What you will do
In the data below, locate each line with the word "script" and list it.
BEGIN The input
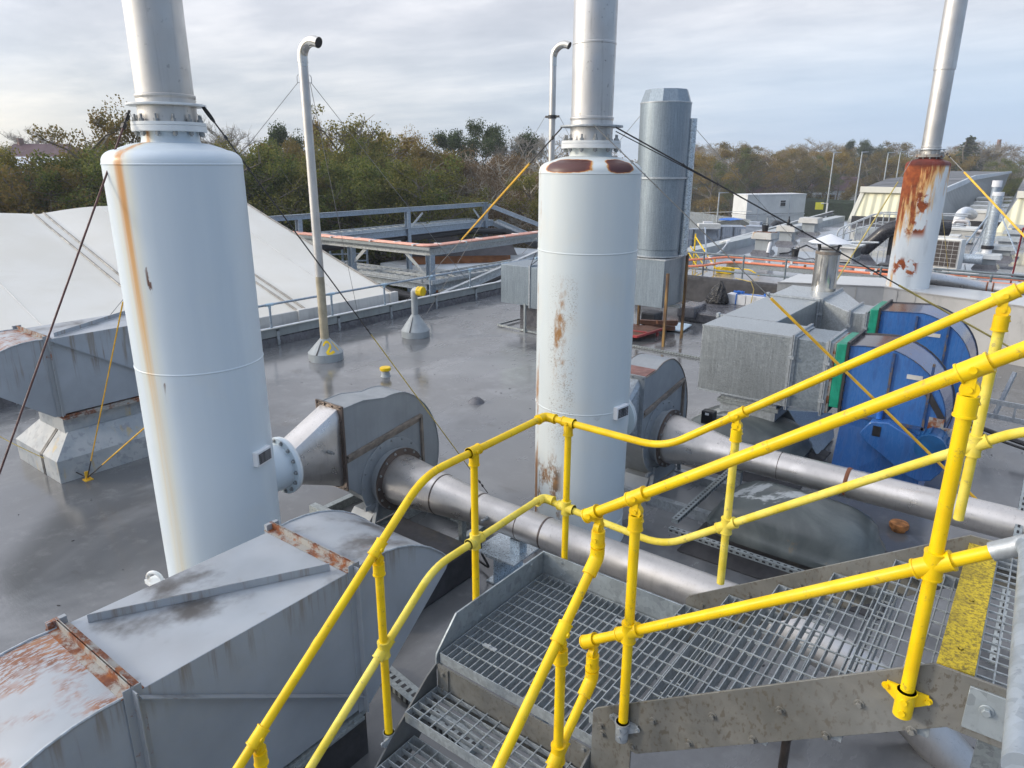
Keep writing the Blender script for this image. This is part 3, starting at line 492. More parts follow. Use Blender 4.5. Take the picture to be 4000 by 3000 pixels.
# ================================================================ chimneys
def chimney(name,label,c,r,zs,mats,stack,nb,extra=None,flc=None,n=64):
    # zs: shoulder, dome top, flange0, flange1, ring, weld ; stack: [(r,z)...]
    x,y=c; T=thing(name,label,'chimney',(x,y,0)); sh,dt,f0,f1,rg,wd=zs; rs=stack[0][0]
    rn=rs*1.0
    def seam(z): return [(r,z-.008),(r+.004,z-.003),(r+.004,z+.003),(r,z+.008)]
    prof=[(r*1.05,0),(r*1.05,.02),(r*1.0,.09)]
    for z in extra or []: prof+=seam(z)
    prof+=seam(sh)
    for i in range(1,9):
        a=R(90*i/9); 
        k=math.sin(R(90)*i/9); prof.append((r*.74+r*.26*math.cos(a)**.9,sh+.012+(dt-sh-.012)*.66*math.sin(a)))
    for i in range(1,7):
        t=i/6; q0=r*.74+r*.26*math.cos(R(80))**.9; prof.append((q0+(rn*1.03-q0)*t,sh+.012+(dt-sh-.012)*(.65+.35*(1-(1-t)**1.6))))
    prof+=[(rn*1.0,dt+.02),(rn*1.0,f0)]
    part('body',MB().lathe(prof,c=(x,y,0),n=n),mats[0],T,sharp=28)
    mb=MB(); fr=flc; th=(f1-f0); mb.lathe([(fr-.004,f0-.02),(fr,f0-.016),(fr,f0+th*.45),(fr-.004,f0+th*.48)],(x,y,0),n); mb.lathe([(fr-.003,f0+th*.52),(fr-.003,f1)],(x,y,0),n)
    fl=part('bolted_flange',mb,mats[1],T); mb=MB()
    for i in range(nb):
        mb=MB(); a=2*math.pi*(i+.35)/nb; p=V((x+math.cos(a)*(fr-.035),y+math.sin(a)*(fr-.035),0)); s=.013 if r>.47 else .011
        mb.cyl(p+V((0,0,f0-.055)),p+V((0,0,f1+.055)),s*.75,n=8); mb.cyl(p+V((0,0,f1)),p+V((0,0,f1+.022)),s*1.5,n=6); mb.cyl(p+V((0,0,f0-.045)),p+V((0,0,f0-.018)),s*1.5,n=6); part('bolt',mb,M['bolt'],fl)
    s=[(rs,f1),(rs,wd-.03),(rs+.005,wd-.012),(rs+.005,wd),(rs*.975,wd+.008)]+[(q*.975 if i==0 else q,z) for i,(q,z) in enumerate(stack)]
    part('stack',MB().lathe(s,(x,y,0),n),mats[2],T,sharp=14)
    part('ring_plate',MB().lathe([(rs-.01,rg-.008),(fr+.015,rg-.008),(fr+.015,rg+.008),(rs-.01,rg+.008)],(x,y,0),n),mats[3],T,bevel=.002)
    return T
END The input
BEGIN The input
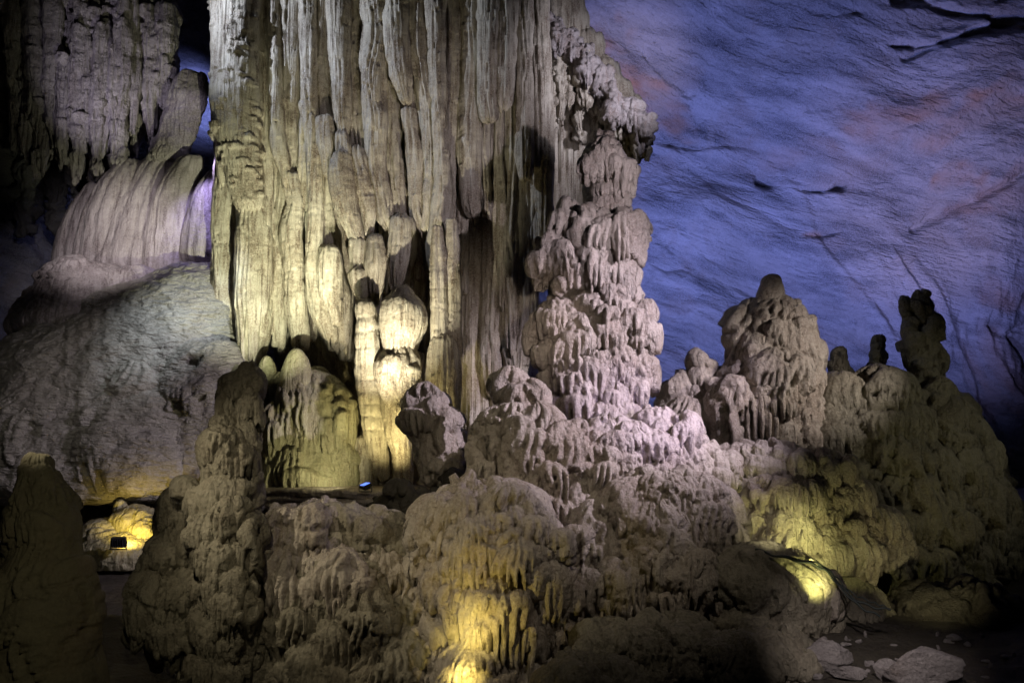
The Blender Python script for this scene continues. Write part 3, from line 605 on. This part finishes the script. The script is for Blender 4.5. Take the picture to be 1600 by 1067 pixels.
END The input
BEGIN The input
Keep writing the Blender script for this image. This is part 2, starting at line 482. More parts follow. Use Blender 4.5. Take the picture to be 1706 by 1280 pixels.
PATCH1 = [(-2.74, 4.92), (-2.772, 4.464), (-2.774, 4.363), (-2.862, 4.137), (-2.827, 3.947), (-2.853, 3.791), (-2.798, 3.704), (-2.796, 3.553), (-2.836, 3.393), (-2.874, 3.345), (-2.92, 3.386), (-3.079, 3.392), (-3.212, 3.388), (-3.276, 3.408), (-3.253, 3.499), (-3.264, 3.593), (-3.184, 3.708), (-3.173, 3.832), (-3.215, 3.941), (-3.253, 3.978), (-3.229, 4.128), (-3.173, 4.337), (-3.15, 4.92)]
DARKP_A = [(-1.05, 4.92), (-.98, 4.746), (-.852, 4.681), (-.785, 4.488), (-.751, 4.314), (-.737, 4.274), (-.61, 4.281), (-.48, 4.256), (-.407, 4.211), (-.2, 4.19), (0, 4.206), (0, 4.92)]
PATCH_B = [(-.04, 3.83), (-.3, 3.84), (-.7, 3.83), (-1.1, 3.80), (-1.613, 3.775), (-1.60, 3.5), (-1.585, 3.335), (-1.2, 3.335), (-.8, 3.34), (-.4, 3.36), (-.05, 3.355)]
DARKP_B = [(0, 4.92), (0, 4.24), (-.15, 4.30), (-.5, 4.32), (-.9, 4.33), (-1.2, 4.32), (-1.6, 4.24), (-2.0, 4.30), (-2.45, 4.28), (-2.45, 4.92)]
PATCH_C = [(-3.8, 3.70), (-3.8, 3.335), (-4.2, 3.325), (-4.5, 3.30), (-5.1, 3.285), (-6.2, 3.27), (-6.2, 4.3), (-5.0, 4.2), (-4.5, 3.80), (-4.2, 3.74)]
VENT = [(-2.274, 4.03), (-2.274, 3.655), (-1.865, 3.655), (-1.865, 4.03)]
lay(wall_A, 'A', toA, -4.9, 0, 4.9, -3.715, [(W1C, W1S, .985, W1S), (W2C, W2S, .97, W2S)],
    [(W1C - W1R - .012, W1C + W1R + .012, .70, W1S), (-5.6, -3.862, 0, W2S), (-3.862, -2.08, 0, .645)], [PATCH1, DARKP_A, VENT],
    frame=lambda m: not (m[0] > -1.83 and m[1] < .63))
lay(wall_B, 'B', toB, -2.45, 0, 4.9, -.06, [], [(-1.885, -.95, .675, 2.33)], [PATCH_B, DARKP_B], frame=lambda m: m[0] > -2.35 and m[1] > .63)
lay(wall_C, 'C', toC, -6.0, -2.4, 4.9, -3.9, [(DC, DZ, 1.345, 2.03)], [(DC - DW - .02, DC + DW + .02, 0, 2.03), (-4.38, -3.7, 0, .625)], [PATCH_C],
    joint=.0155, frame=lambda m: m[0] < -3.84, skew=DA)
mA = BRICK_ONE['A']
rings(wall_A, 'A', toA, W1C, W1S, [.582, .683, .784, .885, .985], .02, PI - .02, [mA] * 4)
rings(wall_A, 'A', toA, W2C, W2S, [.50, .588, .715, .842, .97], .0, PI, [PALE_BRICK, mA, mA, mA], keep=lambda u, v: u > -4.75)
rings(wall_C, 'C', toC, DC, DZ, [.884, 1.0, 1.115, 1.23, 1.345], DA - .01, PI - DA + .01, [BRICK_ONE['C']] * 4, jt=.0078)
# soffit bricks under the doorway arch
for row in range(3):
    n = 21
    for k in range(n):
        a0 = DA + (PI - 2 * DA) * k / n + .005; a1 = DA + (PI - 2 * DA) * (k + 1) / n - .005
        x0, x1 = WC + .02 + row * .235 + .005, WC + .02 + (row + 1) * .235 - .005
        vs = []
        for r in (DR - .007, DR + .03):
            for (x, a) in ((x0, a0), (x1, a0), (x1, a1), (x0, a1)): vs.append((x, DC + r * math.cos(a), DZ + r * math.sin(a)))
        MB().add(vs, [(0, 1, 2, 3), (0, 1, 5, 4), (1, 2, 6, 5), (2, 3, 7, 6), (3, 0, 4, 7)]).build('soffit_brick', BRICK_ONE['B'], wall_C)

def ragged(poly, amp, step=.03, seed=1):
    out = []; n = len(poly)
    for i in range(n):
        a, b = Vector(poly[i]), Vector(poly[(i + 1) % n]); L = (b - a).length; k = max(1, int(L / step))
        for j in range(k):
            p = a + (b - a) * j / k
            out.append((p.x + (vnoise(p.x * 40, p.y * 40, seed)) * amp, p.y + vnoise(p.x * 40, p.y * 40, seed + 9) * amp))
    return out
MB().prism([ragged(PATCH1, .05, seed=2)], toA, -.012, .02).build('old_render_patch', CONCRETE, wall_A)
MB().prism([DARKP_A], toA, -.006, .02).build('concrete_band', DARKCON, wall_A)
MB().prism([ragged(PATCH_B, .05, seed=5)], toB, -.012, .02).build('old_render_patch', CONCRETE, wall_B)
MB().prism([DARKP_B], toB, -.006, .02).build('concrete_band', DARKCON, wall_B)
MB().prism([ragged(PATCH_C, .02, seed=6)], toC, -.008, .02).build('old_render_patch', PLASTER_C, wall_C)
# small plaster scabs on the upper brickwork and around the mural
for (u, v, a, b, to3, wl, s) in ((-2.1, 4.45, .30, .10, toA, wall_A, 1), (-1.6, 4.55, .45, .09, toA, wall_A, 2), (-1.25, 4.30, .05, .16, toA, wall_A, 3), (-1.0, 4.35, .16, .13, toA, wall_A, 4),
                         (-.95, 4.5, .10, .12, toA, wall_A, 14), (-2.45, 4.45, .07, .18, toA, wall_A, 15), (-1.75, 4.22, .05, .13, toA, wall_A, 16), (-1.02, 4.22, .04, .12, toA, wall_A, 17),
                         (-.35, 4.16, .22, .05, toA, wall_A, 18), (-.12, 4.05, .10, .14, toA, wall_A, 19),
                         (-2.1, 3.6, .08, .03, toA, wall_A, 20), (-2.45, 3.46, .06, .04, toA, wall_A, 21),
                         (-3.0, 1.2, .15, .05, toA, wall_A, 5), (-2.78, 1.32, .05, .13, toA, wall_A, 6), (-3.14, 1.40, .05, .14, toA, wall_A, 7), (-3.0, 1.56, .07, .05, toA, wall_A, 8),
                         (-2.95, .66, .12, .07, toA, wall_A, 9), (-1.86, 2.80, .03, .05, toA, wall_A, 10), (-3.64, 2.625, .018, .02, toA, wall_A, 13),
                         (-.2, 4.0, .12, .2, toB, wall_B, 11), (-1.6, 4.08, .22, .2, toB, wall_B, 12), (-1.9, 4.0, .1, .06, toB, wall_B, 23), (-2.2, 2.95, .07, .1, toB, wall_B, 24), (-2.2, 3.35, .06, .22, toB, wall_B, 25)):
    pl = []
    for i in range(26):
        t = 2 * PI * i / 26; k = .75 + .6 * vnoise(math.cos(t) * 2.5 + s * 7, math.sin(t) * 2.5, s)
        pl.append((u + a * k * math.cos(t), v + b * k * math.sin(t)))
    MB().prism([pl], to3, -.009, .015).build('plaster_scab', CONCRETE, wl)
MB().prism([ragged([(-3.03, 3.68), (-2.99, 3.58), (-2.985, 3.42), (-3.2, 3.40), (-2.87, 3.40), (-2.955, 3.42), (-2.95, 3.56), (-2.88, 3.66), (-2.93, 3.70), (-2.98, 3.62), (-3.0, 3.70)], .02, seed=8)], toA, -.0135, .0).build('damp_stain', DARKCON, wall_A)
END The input
Correct result
Keep writing the Blender script for this image. This is part 3, starting at line 492. More parts follow. Use Blender 4.5. Take the picture to be 4000 by 3000 pixels.
The Blender Python script for this scene continues. Write part 3, from line 605 on. This part finishes the script. The script is for Blender 4.5. Take the picture to be 1600 by 1067 pixels.
Keep writing the Blender script for this image. This is part 2, starting at line 482. More parts follow. Use Blender 4.5. Take the picture to be 1706 by 1280 pixels.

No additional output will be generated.